All flour milled in these early days was untreated by
preservatives as they are today. The weavel was a pest, so the early day settlers
were obliged to secure their flour in quantities of not over
eight, 48-pound cotton sacked flour at one time. This was ordered from Wadams & Company
at Portland, and shipped by railroad to Pasco.
This flour was stored in the driest and coolest place that could be found and was
taken from there one sack at a time to the kitchen container.
A roothouse generally supplemented the cellar for food storage. Potatoes, pumpkins,
squash, rutabagas, carrots, and cabbage were transferred
from the roothouse to cellar in small quantities for immediate consumption.

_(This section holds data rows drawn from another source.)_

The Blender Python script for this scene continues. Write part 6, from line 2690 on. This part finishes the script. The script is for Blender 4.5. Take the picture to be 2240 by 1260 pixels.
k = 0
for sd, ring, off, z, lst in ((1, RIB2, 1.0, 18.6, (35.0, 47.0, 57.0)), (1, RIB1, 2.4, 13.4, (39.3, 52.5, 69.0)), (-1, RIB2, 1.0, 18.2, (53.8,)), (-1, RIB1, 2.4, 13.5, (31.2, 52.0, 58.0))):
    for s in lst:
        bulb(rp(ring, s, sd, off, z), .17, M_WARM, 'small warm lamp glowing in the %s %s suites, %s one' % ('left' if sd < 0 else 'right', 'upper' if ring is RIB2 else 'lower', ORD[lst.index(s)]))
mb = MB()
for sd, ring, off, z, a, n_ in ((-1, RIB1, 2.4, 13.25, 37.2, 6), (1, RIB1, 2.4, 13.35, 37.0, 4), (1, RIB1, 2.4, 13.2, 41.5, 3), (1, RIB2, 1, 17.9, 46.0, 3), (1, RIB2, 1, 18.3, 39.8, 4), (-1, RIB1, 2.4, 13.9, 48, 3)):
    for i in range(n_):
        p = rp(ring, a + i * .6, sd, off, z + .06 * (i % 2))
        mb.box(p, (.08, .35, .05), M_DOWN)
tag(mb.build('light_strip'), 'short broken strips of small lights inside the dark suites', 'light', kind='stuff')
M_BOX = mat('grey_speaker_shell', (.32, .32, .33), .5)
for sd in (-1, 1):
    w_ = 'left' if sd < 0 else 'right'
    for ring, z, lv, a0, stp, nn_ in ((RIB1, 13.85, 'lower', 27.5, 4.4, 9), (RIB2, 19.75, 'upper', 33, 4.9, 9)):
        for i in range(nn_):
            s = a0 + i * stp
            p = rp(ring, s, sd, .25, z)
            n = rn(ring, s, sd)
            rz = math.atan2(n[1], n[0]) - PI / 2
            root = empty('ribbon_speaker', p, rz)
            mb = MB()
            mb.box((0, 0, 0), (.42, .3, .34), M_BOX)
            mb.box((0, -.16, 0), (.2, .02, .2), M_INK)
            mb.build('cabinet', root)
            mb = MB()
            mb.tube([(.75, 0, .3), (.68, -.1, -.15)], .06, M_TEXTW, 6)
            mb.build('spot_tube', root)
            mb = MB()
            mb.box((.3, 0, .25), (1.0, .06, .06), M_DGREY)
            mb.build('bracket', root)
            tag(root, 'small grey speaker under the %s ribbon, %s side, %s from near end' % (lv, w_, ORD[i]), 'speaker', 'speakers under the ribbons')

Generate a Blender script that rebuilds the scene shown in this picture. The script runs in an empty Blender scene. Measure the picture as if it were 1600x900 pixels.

When cold weather came a fat yearling steer was butchered and its
carcus, wrapped in a tarpaulin, would be raised and lowered by block and tackle to
and from the top of a twenty five foot large pole where it
was safe from wild animals. The early day settler saved all the tallow and rendered it
to make tallow candles. It was during cold weather also
that “Hog -Killen Time” came when the porkers were killed, scalded, and scraped,
the heads cut off and made into head cheese and the tongue
pickled. The intestines were prepared for sausage casings. The remaining carcus
was quartered and the feet prepared for pickling. The hams
and shoulders, bacon and bacon backs were prepared for smoking and then smoked
in the smokehouse with wild sumac wood. All pork fat
from trimming and intestines was rendered for lard.